What you have to do.
Print the listing as it stands, omitting all images.

Provided material.
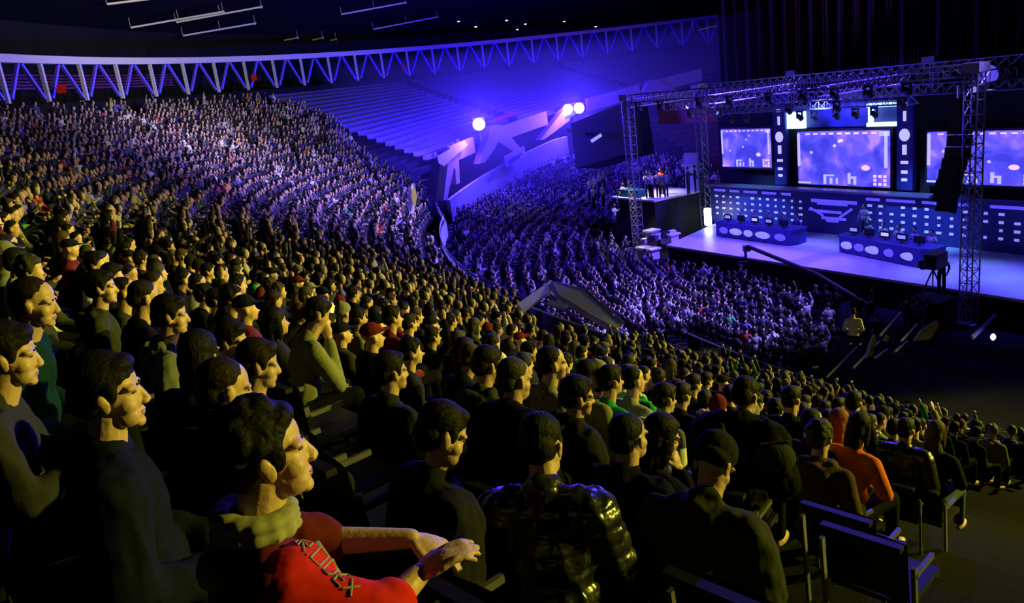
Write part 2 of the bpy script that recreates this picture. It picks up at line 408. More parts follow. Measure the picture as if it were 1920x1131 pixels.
# far side: parapet beam high up, open band with slanted supports, grey wall below
def zbal(t): return base(57) + (157-t)*.09 + 1.0
m = M(); beam_gaps = [(155.5, 151), (148.8, 138.2), (131.5, 123.2), (121.2, 113.8), (110.5, 100)]
for g in beam_gaps:
    t = g[0]
    while t > g[1]:
        t1 = max(g[1], t-1.2)
        def q(tt, rr, dz): return pol(tt, rr, zbal(tt)+dz)
        v = [q(t, 56.6, -1.2), q(t1, 56.6, -1.2), q(t1, 56.6, .15), q(t, 56.6, .15), q(t, 56.9, -1.2), q(t1, 56.9, -1.2), q(t1, 56.9, .15), q(t, 56.9, .15)]
        m.add(v, [(0, 1, 2, 3), (7, 6, 5, 4), (3, 2, 6, 7), (1, 0, 4, 5), (0, 3, 7, 4), (1, 5, 6, 2)]); t = t1
struct(m, 'trim_parapet_far', MT['wallpink'])
m = M()
for t in np.arange(100, 157, 1.5):
    m.add([pol(t, 57.1, zbal(t)-1.1), pol(t+1.5, 57.1, zbal(t+1.5)-1.1), pol(t+1.5, 59.5, 1), pol(t, 59.5, 1)], [(0, 1, 2, 3)])
struct(m, 'wall_behind_supports', MT['darkwall'])
def wtop(t): return float(np.interp(t, [112, 138, 151, 158], [7.0, 6.1, 4.4, 3.4]))
def wbot(t): return float(np.interp(t, [112, 138, 154, 170, 200], [4.2, 3.5, 1.7, .9, .6]))
m = M()
for t in np.arange(136, 158, 1.0):
    v = [pol(t, 56, 0), pol(t+1, 56, 0), pol(t+1, 56, wtop(t+1)), pol(t, 56, wtop(t)), pol(t, 56.3, 0), pol(t+1, 56.3, 0), pol(t+1, 56.3, wtop(t+1)), pol(t, 56.3, wtop(t))]
    m.add(v, [(0, 1, 2, 3), (7, 6, 5, 4), (3, 2, 6, 7), (0, 3, 7, 4), (1, 5, 6, 2)])
struct(m, 'wall_far_lower', MT['wallgrey'])
m = M()
for t in np.arange(96, 136, 1.0):
    m.add([pol(t, 56, 0), pol(t+1, 56, 0), pol(t+1, 56, wtop(t+1)-1.6), pol(t, 56, wtop(t)-1.6)], [(0, 1, 2, 3)])
struct(m, 'wall_far_dark', MT['darkwall'])
# slanted two-legged concrete supports
def vsupport(ap, l1, l2, w, label):
    A = on_ring(*ap, 56.7); L1 = on_ring(*l1, 56.7); L2 = on_ring(*l2, 56.7)
    tn = np.array([-(A[1]-BC[1]), A[0]-BC[0], 0]); tn /= np.linalg.norm(tn); nn = np.array([A[0]-BC[0], A[1]-BC[1], 0]); nn /= np.linalg.norm(nn)
    if (L2-L1) @ tn < 0: tn = -tn
    up = np.array([0, 0, 1.])
    poly = [L1-tn*w*.45, A-tn*w*1.1+up*.15, A-tn*w*.5+up*.55, A+tn*w*.7+up*.55, A+tn*w*1.6+up*.0, L2+tn*w*.5, L2-tn*w*.5, A+tn*w*.35-up*w*1.1, A-tn*w*.05-up*w*1.0, A-tn*w*.35-up*w*1.4, L1+tn*w*.45]
    m = M().prism(poly, nn*.7)
    o = link('forked_support', m.mesh('forked_support'), MT['wallpink']); tag(o, label, 'support', 'forked concrete supports under the far stand'); return o
vsupport((925, 247), (898, 306), (975, 292), .95, 'violet lit forked concrete support beside the round floodlight')
vsupport((1065, 205), (1012, 262), (1105, 250), .8, 'slanted concrete support just left of the wide floodlight')
vsupport((1222, 160), (1176, 235), (1310, 193), .95, 'pinkish forked support rising behind the tall left stage tower')
vsupport((1392, 118), (1338, 192), (1480, 160), .9, 'dim pink forked support above the left stage screen')
vsupport((842, 300), (828, 375), (852, 345), .7, 'narrow blue lit forked support at the end of the crowded stand')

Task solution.
Write part 2 of the bpy script that recreates this picture. It picks up at line 408. More parts follow. Measure the picture as if it were 1920x1131 pixels.
# far side: parapet beam high up, open band with slanted supports, grey wall below
def zbal(t): return base(57) + (157-t)*.09 + 1.0
m = M(); beam_gaps = [(155.5, 151), (148.8, 138.2), (131.5, 123.2), (121.2, 113.8), (110.5, 100)]
for g in beam_gaps:
    t = g[0]
    while t > g[1]:
        t1 = max(g[1], t-1.2)
        def q(tt, rr, dz): return pol(tt, rr, zbal(tt)+dz)
        v = [q(t, 56.6, -1.2), q(t1, 56.6, -1.2), q(t1, 56.6, .15), q(t, 56.6, .15), q(t, 56.9, -1.2), q(t1, 56.9, -1.2), q(t1, 56.9, .15), q(t, 56.9, .15)]
        m.add(v, [(0, 1, 2, 3), (7, 6, 5, 4), (3, 2, 6, 7), (1, 0, 4, 5), (0, 3, 7, 4), (1, 5, 6, 2)]); t = t1
struct(m, 'trim_parapet_far', MT['wallpink'])
m = M()
for t in np.arange(100, 157, 1.5):
    m.add([pol(t, 57.1, zbal(t)-1.1), pol(t+1.5, 57.1, zbal(t+1.5)-1.1), pol(t+1.5, 59.5, 1), pol(t, 59.5, 1)], [(0, 1, 2, 3)])
struct(m, 'wall_behind_supports', MT['darkwall'])
def wtop(t): return float(np.interp(t, [112, 138, 151, 158], [7.0, 6.1, 4.4, 3.4]))
def wbot(t): return float(np.interp(t, [112, 138, 154, 170, 200], [4.2, 3.5, 1.7, .9, .6]))
m = M()
for t in np.arange(136, 158, 1.0):
    v = [pol(t, 56, 0), pol(t+1, 56, 0), pol(t+1, 56, wtop(t+1)), pol(t, 56, wtop(t)), pol(t, 56.3, 0), pol(t+1, 56.3, 0), pol(t+1, 56.3, wtop(t+1)), pol(t, 56.3, wtop(t))]
    m.add(v, [(0, 1, 2, 3), (7, 6, 5, 4), (3, 2, 6, 7), (0, 3, 7, 4), (1, 5, 6, 2)])
struct(m, 'wall_far_lower', MT['wallgrey'])
m = M()
for t in np.arange(96, 136, 1.0):
    m.add([pol(t, 56, 0), pol(t+1, 56, 0), pol(t+1, 56, wtop(t+1)-1.6), pol(t, 56, wtop(t)-1.6)], [(0, 1, 2, 3)])
struct(m, 'wall_far_dark', MT['darkwall'])
# slanted two-legged concrete supports
def vsupport(ap, l1, l2, w, label):
    A = on_ring(*ap, 56.7); L1 = on_ring(*l1, 56.7); L2 = on_ring(*l2, 56.7)
    tn = np.array([-(A[1]-BC[1]), A[0]-BC[0], 0]); tn /= np.linalg.norm(tn); nn = np.array([A[0]-BC[0], A[1]-BC[1], 0]); nn /= np.linalg.norm(nn)
    if (L2-L1) @ tn < 0: tn = -tn
    up = np.array([0, 0, 1.])
    poly = [L1-tn*w*.45, A-tn*w*1.1+up*.15, A-tn*w*.5+up*.55, A+tn*w*.7+up*.55, A+tn*w*1.6+up*.0, L2+tn*w*.5, L2-tn*w*.5, A+tn*w*.35-up*w*1.1, A-tn*w*.05-up*w*1.0, A-tn*w*.35-up*w*1.4, L1+tn*w*.45]
    m = M().prism(poly, nn*.7)
    o = link('forked_support', m.mesh('forked_support'), MT['wallpink']); tag(o, label, 'support', 'forked concrete supports under the far stand'); return o
vsupport((925, 247), (898, 306), (975, 292), .95, 'violet lit forked concrete support beside the round floodlight')
vsupport((1065, 205), (1012, 262), (1105, 250), .8, 'slanted concrete support just left of the wide floodlight')
vsupport((1222, 160), (1176, 235), (1310, 193), .95, 'pinkish forked support rising behind the tall left stage tower')
vsupport((1392, 118), (1338, 192), (1480, 160), .9, 'dim pink forked support above the left stage screen')
vsupport((842, 300), (828, 375), (852, 345), .7, 'narrow blue lit forked support at the end of the crowded stand')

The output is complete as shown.